In the data that follows, count every line holding the string "pixels" and give the count alone.

§ Dataset rows
§
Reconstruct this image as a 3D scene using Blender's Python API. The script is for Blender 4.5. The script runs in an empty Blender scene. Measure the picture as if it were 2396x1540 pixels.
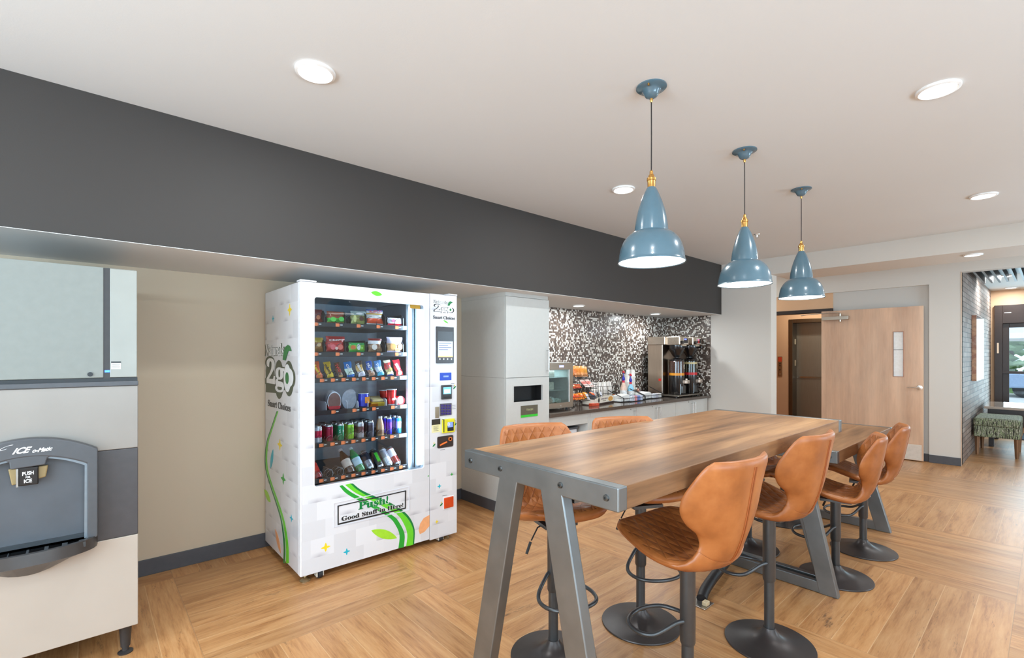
import bpy, math, random
from mathutils import Vector, Matrix
random.seed(7)
C = bpy.context.scene.collection
sc = bpy.context.scene
PI = math.pi

# ------------------------------------------------------------------ camera
F_PX, CX, HY, EYE = 1120.0, 1198.0, 831.0, 1.455      # focal length, principal column, horizon row (2396x1540), eye height
TH = math.atan2(1263, 1120)
FX, FY, RX, RY = math.cos(TH), math.sin(TH), math.sin(TH), -math.cos(TH)
cam = bpy.data.cameras.new('camera'); cam.sensor_width = 36; cam.lens = F_PX / 2396 * 36
cam.shift_y = 61 / 2396; cam.clip_start = 0.05; cam.clip_end = 200
camo = bpy.data.objects.new('camera', cam); C.objects.link(camo)
camo.location = (0, 0, EYE); camo.rotation_euler = (PI / 2, 0, TH - PI / 2)
sc.camera = camo

# ------------------------------------------------------------------ world, view
w = bpy.data.worlds.new('sky'); w.use_nodes = True; sc.world = w
bg = w.node_tree.nodes['Background']; bg.inputs[0].default_value = (0.80, 0.90, 1.0, 1); bg.inputs[1].default_value = 2.2
sc.view_settings.view_transform = 'Standard'; sc.view_settings.look = 'None'
sc.view_settings.exposure = 0.02; sc.view_settings.gamma = 1.0; sc.view_settings.use_curve_mapping = False
sc.cycles.max_bounces = 9; sc.cycles.diffuse_bounces = 5; sc.cycles.glossy_bounces = 4
sc.cycles.transparent_max_bounces = 12; sc.cycles.caustics_reflective = False; sc.cycles.caustics_refractive = False
sc.cycles.sample_clamp_indirect = 6.0; sc.cycles.use_denoising = True

def area(name, loc, rot, sx, sy, power, col=(1, 1, 1), shape='RECTANGLE', parent=None, spread=PI):
    l = bpy.data.lights.new(name, 'AREA'); l.shape = shape; l.size = sx
    if shape in ('RECTANGLE', 'ELLIPSE'): l.size_y = sy
    l.energy = power; l.color = col; l.spread = spread
    o = bpy.data.objects.new(name, l); C.objects.link(o); o.location = loc; o.rotation_euler = rot
    if parent: o.parent = parent
    return o
# daylight entering by the windows behind and beside the camera, and by the lobby's glass front
area('daylight', (-2.9, 0.6, 1.5), (0, -PI / 2, 0), 1.8, 3.5, 165, (0.84, 0.93, 1.0))
area('daylight', (.4, -3.55, 1.5), (PI / 2, 0, 0), 5.0, 1.7, 22, (0.84, 0.93, 1.0))
area('daylight', (7.2, -3.55, 1.5), (PI / 2, 0, 0), 2.1, 1.8, 70, (0.80, 0.91, 1.0))
area('daylight', (12.9, -0.6, 1.3), (0, PI / 2, 0), 1.7, 2.4, 60, (0.70, 0.91, 1.0))
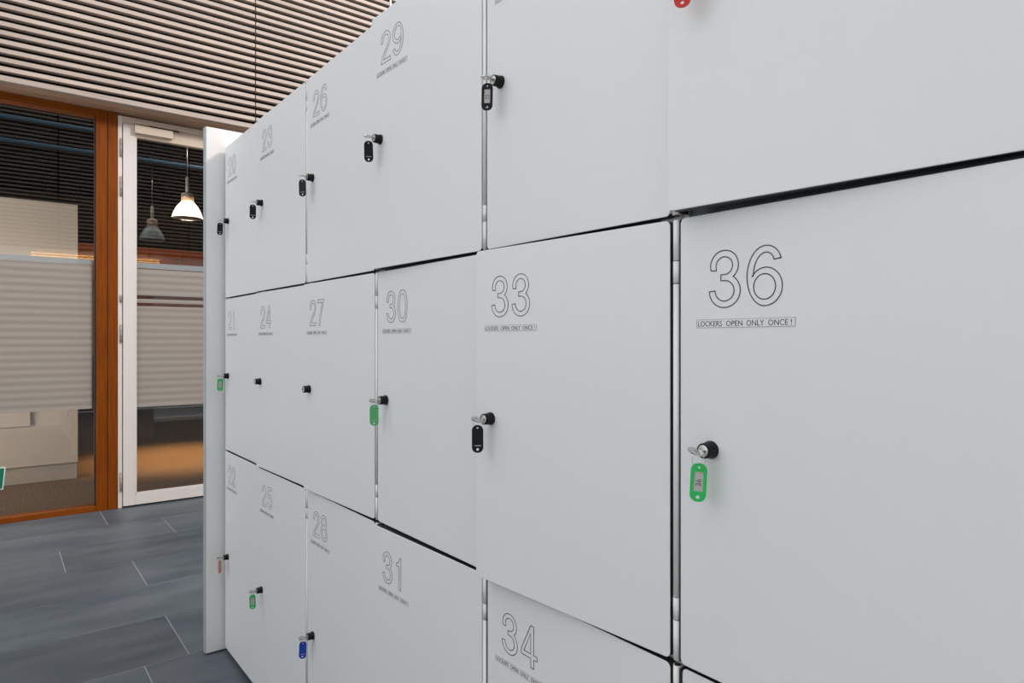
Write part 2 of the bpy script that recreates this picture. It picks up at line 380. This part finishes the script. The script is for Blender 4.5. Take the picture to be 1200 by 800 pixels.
# ------------------------------------------------------------------ wall behind the camera (seen mirrored in the glazing)
wn = tag(bx('wall_near', (-3.6, 5.2, -.75, -.62, 0, 5.4), WALLW), 'wall behind the camera, timber slats on top, mirrored in the glass', kind='structure')
bx('backing', (-3.6, 5.2, -.62, -.58, Z(1.50), 5.4), FELT, wn)
bm = bmesh.new()
for a, b in ((-3.6, .81), (.83, 2.76), (2.78, 5.2)):
    for i in range(38):
        z = Z(1.53)+i*PITCH
        if z < 5.36: box(bm, a, b, -.575, -.54, z, z+.032)
o = obj('slats', bm, SLAT, wn); o['kind'] = 'stuff'
for zz in (Z(3.13), Z(3.50)):
    bm = bmesh.new(); tube(bm, (-3.6, -.47, zz), (5.2, -.47, zz), .036, n=16)
    obj('pipe', bm, PIPE, wn)
for zz in (1.362, 1.405):
    bx('light_strip', (.46, 2.3, -.585, -.575, Z(zz), Z(zz)+.010), mat('warm_light_strip', (1, .6, .2), .4, emit=9, ecol=(1, .50, .14)), wn, label='thin amber light strip')
tag(bx('wall_light_block', (-3.75, -3.6, -.75, GY+.1, 0, 1.25), mat('taupe_block', (.20, .18, .165), .7)), 'unseen low taupe wall added opposite the lockers to cut low daylight', kind='structure')  # added out of view to hold back low daylight from the locker fronts
tag(bx('wall_right', (5.2, 5.35, -.75, GY+.1, 0, 4.2), WALLW), 'plain white wall on the far side of the lockers', kind='structure')

# ------------------------------------------------------------------ the white end panel beyond the lockers
PX, PYY = .722, 3.092
ep = tag(empty('end_panel', (PX, PYY, 0)), 'tall white end panel standing against the far end of the lockers', 'panel')
bx('board', (.004, .86, 0, .036, .006, Z(.931)), mat('bright_white_laminate', (.84, .83, .82), .45), ep, bevel=.0015)
bx('edge_strip', (0, .004, .002, .034, .006, Z(.930)), mat('grey_edge', (.42, .47, .48), .4), ep, bevel=.001, label='blue grey edging')

# ------------------------------------------------------------------ lockers
XF, TH = .800, .018
EYES = [3.074, 2.596, 2.101, 1.602, 1.108, .619, .128]      # far edge of every column's doors
STRIPW = .0195
rows = [(Z(.1865), Z(.842)), (Z(-.4785), Z(.1800)), (Z(-1.348), Z(-.4855))]   # door bottom / top per row
lockz = [Z(.517), Z(-.155), Z(-.940)]
prot = {20: 0, 21: 0, 22: .001, 23: .006, 24: .013, 25: .007, 26: .001, 27: .0136, 28: 0, 29: .018, 30: 0, 31: .012,
        32: 0, 33: .028, 34: -.0015, 35: .031, 36: 0, 37: -.004}

def curve_loops(text, size, spacing=1.0):
    cu = bpy.data.curves.new('t', 'FONT'); cu.body = text; cu.size = size; cu.space_character = spacing; cu.resolution_u = 12
    ob = bpy.data.objects.new('t', cu); C.objects.link(ob)
    c2 = ob.to_curve(bpy.context.evaluated_depsgraph_get(), apply_modifiers=False)
    loops = []
    for s in c2.splines:
        pts = []; P = s.bezier_points; n = len(P)
        for i in range(n):
            a, b = P[i], P[(i+1) % n]
            seg = interpolate_bezier(a.co, a.handle_right, b.handle_left, b.co, 9)[:-1]
            straight = (a.handle_right-a.co).length < 1e-7 and (b.handle_left-b.co).length < 1e-7
            if straight: seg = [a.co.copy()]
            pts += [Vector((p.x, p.y)) for p in seg]
        out = []
        for p in pts:
            if not out or (p-out[-1]).length > size*1e-4: out.append(p)
        if (out[0]-out[-1]).length < size*1e-4: out.pop()
        loops.append(out)
    ob.to_curve_clear(); C.objects.unlink(ob); bpy.data.objects.remove(ob)
    return loops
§
§ Exercise result
2